Hyon saw the activists but did not react. After she left the area, the demonstrators used a blowtorch to burn Kim's photo, a North Korean flag and a "unification flag" that athletes of the rival Koreas plan to carry together during the opening ceremony of the Olympics. Police used fire extinguishers to put out the fire, but the activists later stamped on Kim's photo and the flags and burned them.

Police plan to investigate the protesters, according to Yonhap news agency. The Seoul Metropolitan Police Agency said they couldn't immediately confirm the report.

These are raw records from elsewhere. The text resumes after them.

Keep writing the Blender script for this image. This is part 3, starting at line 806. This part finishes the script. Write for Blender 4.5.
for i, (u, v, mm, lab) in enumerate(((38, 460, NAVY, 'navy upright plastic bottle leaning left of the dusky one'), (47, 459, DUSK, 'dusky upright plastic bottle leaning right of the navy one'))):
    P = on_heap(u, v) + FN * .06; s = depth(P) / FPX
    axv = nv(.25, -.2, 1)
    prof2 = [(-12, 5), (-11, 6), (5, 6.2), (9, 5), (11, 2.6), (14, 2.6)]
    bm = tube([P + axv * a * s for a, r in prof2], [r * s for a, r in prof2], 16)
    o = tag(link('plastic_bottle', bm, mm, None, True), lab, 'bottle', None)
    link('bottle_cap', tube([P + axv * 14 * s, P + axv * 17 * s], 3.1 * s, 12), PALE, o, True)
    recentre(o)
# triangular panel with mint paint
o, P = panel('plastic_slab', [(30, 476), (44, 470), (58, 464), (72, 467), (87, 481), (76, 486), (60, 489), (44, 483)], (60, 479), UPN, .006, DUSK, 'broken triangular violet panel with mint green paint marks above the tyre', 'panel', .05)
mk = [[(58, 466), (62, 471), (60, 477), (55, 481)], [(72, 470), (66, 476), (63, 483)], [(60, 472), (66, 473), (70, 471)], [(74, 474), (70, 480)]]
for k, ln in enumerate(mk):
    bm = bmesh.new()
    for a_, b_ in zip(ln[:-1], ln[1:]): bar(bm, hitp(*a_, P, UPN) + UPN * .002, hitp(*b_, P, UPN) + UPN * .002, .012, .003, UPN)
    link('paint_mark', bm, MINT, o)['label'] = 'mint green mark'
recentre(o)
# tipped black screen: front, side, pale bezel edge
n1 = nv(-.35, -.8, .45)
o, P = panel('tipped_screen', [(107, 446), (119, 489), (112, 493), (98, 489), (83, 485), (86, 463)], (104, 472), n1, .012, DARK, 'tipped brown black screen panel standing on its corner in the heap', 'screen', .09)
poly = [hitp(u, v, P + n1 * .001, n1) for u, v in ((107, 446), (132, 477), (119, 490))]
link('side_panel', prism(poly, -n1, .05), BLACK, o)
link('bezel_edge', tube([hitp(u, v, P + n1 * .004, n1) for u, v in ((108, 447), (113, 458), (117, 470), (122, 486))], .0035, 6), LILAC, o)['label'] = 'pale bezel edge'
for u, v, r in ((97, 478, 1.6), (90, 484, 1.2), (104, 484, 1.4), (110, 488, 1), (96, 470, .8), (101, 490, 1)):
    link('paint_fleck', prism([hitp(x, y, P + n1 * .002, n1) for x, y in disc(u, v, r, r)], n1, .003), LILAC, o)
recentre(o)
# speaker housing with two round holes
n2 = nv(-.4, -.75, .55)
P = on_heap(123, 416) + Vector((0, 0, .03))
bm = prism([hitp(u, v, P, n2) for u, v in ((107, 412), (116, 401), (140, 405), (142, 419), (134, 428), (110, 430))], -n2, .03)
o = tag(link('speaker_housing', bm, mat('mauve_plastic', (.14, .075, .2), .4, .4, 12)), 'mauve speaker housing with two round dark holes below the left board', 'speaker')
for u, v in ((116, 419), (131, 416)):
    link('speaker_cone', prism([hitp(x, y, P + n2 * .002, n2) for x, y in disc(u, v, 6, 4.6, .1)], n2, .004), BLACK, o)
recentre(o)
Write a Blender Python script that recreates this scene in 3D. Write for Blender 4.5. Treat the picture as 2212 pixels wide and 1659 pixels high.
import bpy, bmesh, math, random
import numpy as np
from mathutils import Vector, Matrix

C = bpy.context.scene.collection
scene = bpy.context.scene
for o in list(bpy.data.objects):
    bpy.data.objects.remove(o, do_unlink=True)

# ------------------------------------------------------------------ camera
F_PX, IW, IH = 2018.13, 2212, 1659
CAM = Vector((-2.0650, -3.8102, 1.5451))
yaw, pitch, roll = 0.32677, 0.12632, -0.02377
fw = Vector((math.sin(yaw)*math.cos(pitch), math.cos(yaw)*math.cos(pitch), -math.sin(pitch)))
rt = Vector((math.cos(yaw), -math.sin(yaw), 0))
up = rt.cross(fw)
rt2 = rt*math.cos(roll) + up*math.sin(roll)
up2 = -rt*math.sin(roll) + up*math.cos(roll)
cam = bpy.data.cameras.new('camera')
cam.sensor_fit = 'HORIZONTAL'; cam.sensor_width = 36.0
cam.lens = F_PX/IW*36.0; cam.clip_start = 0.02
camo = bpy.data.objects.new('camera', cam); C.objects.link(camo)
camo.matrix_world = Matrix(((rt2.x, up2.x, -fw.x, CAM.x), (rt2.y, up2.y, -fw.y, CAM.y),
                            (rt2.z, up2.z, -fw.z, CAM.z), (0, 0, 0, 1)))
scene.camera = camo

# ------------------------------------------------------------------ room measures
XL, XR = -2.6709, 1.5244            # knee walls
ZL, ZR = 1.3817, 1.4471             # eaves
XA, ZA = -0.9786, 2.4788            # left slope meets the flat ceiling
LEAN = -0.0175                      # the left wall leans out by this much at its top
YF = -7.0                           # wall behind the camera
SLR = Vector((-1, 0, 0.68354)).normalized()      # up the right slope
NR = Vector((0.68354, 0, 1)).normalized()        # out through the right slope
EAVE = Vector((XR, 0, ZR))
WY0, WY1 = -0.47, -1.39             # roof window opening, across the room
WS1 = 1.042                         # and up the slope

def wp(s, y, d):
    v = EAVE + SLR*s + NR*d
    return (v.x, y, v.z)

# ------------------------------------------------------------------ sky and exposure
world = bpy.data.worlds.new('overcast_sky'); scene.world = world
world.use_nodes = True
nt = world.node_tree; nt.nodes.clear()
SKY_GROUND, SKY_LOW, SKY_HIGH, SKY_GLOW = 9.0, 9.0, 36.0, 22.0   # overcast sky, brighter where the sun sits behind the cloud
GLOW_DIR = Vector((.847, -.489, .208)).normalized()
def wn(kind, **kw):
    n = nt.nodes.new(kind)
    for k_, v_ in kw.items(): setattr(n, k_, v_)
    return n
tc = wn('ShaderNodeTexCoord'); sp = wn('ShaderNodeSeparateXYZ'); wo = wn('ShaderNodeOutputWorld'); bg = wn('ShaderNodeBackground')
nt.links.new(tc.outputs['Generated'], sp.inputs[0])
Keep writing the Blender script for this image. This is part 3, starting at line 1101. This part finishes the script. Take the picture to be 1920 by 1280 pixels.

Hyon's visit made her the subject of intense South Korean media attention, with photographers following her every move and TV stations aggressively reporting about not only her career and band but also her fox-fur muffler, boots and facial expressions.

The band, with young women in short skirts and high heels dancing and singing odes to Kim, has drawn wide attention even though little information about it is available to outsiders. South Korean media say Hyon is an army colonel and is close to Kim.

South Korea's liberal government led by President Moon Jae-in sees North Korea's participation in the games, both in sporting events and cultural exchanges, as a way to calm tensions caused by the North's recent nuclear and missile tests and war of words with the United States.

"We need wisdom and efforts to keep alive the chances for dialogue we've pulled off miraculously after the Pyeongchang Olympics," Moon said.

"We must get South-North Korean talks developed into talks between North Korea and the United States ... So that we can resolve the North Korean nuclear issue peacefully," Moon said in a meeting with aides, according to his office.

Under a deal brokered by the International Olympic Committee, the two Koreas will field their first unified Olympic team, in women's hockey, and have their athletes march together under the joint flag depicting their peninsula during the February 9 opening ceremony.

North Korea is to send a total of 22 athletes to the games after they were granted exceptional entries by the IOC.

The deals on a unified hockey team and the use of the joint flag have caused a heated debate in South Korea, reflecting changes in public views toward North Korea in recent years.